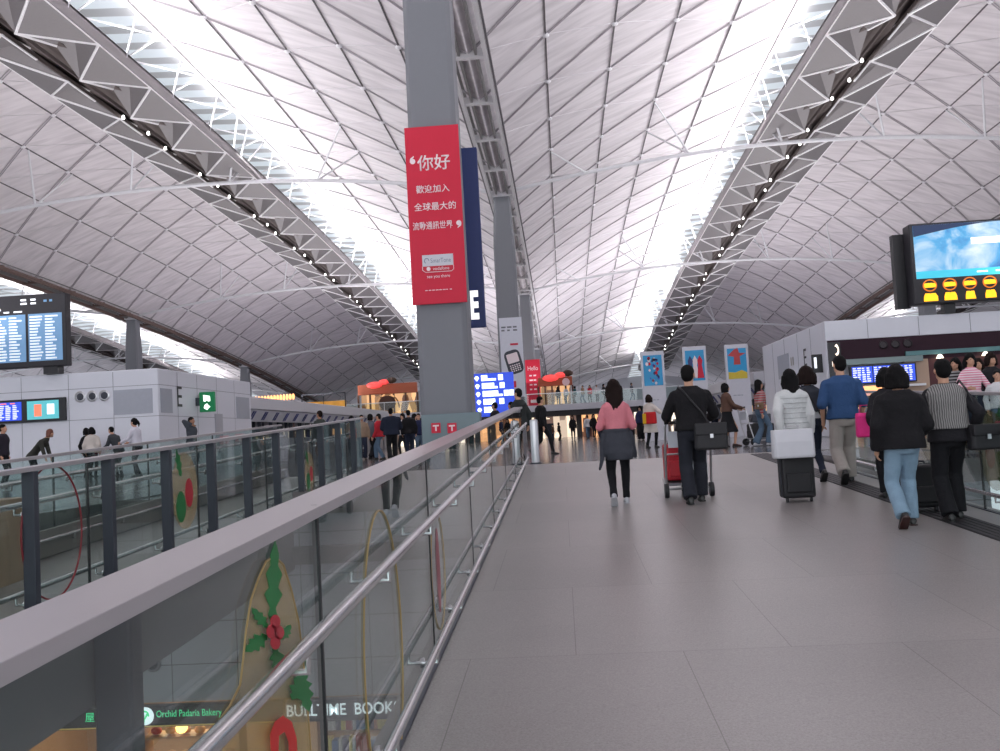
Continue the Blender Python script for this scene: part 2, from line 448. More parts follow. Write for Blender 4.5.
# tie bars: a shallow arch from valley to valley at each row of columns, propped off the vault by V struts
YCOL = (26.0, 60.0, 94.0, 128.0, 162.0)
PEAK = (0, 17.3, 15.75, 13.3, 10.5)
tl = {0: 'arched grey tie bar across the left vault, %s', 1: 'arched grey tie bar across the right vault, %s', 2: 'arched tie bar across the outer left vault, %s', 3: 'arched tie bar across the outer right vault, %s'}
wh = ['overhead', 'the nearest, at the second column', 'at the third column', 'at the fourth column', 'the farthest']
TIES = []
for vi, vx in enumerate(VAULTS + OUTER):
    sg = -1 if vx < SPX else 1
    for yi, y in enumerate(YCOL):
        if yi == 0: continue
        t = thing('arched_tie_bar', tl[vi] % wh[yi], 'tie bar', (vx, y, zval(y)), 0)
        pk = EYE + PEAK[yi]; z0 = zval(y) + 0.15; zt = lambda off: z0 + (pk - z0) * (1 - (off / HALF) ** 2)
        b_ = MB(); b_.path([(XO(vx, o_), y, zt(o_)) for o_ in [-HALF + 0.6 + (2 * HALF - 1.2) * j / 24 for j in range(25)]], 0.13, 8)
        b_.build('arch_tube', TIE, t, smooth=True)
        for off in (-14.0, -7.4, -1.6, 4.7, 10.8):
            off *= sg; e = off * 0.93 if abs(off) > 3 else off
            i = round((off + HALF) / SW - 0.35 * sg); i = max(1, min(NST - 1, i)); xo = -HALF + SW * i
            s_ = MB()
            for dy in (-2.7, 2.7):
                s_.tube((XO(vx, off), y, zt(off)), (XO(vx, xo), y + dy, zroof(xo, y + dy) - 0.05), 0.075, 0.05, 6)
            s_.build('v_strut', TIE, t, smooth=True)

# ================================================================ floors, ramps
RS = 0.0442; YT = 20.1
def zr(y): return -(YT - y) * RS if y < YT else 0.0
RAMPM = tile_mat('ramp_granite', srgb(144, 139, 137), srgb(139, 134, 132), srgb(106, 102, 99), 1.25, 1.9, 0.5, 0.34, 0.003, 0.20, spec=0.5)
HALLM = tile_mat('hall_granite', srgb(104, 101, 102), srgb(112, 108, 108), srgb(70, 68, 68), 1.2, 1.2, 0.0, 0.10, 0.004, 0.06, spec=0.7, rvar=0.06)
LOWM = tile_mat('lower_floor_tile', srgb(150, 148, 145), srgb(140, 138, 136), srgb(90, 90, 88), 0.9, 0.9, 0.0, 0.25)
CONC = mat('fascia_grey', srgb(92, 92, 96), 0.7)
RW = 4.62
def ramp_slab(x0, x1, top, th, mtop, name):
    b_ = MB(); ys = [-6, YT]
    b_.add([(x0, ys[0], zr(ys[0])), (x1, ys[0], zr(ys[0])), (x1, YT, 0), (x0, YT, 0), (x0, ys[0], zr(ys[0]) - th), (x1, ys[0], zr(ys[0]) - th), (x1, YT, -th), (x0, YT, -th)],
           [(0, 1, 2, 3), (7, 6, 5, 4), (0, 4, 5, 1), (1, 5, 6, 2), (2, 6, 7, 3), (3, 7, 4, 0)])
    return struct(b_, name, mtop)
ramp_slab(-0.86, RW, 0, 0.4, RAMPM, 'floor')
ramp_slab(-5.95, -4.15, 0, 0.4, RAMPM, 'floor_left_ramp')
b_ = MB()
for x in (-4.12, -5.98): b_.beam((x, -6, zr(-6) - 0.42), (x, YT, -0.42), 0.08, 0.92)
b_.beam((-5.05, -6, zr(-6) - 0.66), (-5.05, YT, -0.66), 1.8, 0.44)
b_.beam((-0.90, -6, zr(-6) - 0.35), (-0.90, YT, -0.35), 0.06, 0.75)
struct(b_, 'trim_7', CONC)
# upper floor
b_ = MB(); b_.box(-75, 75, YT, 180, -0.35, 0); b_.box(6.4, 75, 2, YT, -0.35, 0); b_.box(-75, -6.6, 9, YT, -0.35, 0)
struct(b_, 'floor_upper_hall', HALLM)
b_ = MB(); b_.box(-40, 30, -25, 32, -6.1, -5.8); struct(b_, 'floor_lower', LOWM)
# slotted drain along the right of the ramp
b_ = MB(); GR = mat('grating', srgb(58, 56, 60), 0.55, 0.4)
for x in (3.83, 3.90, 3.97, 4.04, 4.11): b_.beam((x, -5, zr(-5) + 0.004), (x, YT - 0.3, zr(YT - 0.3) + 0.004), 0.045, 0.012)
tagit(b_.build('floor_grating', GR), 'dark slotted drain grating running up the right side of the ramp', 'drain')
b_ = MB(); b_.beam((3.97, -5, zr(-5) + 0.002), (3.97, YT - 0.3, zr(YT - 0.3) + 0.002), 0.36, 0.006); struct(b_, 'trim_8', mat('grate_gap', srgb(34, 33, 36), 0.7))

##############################

> Set task:
Except for the pictures, give all the material above again verbatim.

> Answer to this exercise:
Continue the Blender Python script for this scene: part 2, from line 448. More parts follow. Write for Blender 4.5.
# tie bars: a shallow arch from valley to valley at each row of columns, propped off the vault by V struts
YCOL = (26.0, 60.0, 94.0, 128.0, 162.0)
PEAK = (0, 17.3, 15.75, 13.3, 10.5)
tl = {0: 'arched grey tie bar across the left vault, %s', 1: 'arched grey tie bar across the right vault, %s', 2: 'arched tie bar across the outer left vault, %s', 3: 'arched tie bar across the outer right vault, %s'}
wh = ['overhead', 'the nearest, at the second column', 'at the third column', 'at the fourth column', 'the farthest']
TIES = []
for vi, vx in enumerate(VAULTS + OUTER):
    sg = -1 if vx < SPX else 1
    for yi, y in enumerate(YCOL):
        if yi == 0: continue
        t = thing('arched_tie_bar', tl[vi] % wh[yi], 'tie bar', (vx, y, zval(y)), 0)
        pk = EYE + PEAK[yi]; z0 = zval(y) + 0.15; zt = lambda off: z0 + (pk - z0) * (1 - (off / HALF) ** 2)
        b_ = MB(); b_.path([(XO(vx, o_), y, zt(o_)) for o_ in [-HALF + 0.6 + (2 * HALF - 1.2) * j / 24 for j in range(25)]], 0.13, 8)
        b_.build('arch_tube', TIE, t, smooth=True)
        for off in (-14.0, -7.4, -1.6, 4.7, 10.8):
            off *= sg; e = off * 0.93 if abs(off) > 3 else off
            i = round((off + HALF) / SW - 0.35 * sg); i = max(1, min(NST - 1, i)); xo = -HALF + SW * i
            s_ = MB()
            for dy in (-2.7, 2.7):
                s_.tube((XO(vx, off), y, zt(off)), (XO(vx, xo), y + dy, zroof(xo, y + dy) - 0.05), 0.075, 0.05, 6)
            s_.build('v_strut', TIE, t, smooth=True)

# ================================================================ floors, ramps
RS = 0.0442; YT = 20.1
def zr(y): return -(YT - y) * RS if y < YT else 0.0
RAMPM = tile_mat('ramp_granite', srgb(144, 139, 137), srgb(139, 134, 132), srgb(106, 102, 99), 1.25, 1.9, 0.5, 0.34, 0.003, 0.20, spec=0.5)
HALLM = tile_mat('hall_granite', srgb(104, 101, 102), srgb(112, 108, 108), srgb(70, 68, 68), 1.2, 1.2, 0.0, 0.10, 0.004, 0.06, spec=0.7, rvar=0.06)
LOWM = tile_mat('lower_floor_tile', srgb(150, 148, 145), srgb(140, 138, 136), srgb(90, 90, 88), 0.9, 0.9, 0.0, 0.25)
CONC = mat('fascia_grey', srgb(92, 92, 96), 0.7)
RW = 4.62
def ramp_slab(x0, x1, top, th, mtop, name):
    b_ = MB(); ys = [-6, YT]
    b_.add([(x0, ys[0], zr(ys[0])), (x1, ys[0], zr(ys[0])), (x1, YT, 0), (x0, YT, 0), (x0, ys[0], zr(ys[0]) - th), (x1, ys[0], zr(ys[0]) - th), (x1, YT, -th), (x0, YT, -th)],
           [(0, 1, 2, 3), (7, 6, 5, 4), (0, 4, 5, 1), (1, 5, 6, 2), (2, 6, 7, 3), (3, 7, 4, 0)])
    return struct(b_, name, mtop)
ramp_slab(-0.86, RW, 0, 0.4, RAMPM, 'floor')
ramp_slab(-5.95, -4.15, 0, 0.4, RAMPM, 'floor_left_ramp')
b_ = MB()
for x in (-4.12, -5.98): b_.beam((x, -6, zr(-6) - 0.42), (x, YT, -0.42), 0.08, 0.92)
b_.beam((-5.05, -6, zr(-6) - 0.66), (-5.05, YT, -0.66), 1.8, 0.44)
b_.beam((-0.90, -6, zr(-6) - 0.35), (-0.90, YT, -0.35), 0.06, 0.75)
struct(b_, 'trim_7', CONC)
# upper floor
b_ = MB(); b_.box(-75, 75, YT, 180, -0.35, 0); b_.box(6.4, 75, 2, YT, -0.35, 0); b_.box(-75, -6.6, 9, YT, -0.35, 0)
struct(b_, 'floor_upper_hall', HALLM)
b_ = MB(); b_.box(-40, 30, -25, 32, -6.1, -5.8); struct(b_, 'floor_lower', LOWM)
# slotted drain along the right of the ramp
b_ = MB(); GR = mat('grating', srgb(58, 56, 60), 0.55, 0.4)
for x in (3.83, 3.90, 3.97, 4.04, 4.11): b_.beam((x, -5, zr(-5) + 0.004), (x, YT - 0.3, zr(YT - 0.3) + 0.004), 0.045, 0.012)
tagit(b_.build('floor_grating', GR), 'dark slotted drain grating running up the right side of the ramp', 'drain')
b_ = MB(); b_.beam((3.97, -5, zr(-5) + 0.002), (3.97, YT - 0.3, zr(YT - 0.3) + 0.002), 0.36, 0.006); struct(b_, 'trim_8', mat('grate_gap', srgb(34, 33, 36), 0.7))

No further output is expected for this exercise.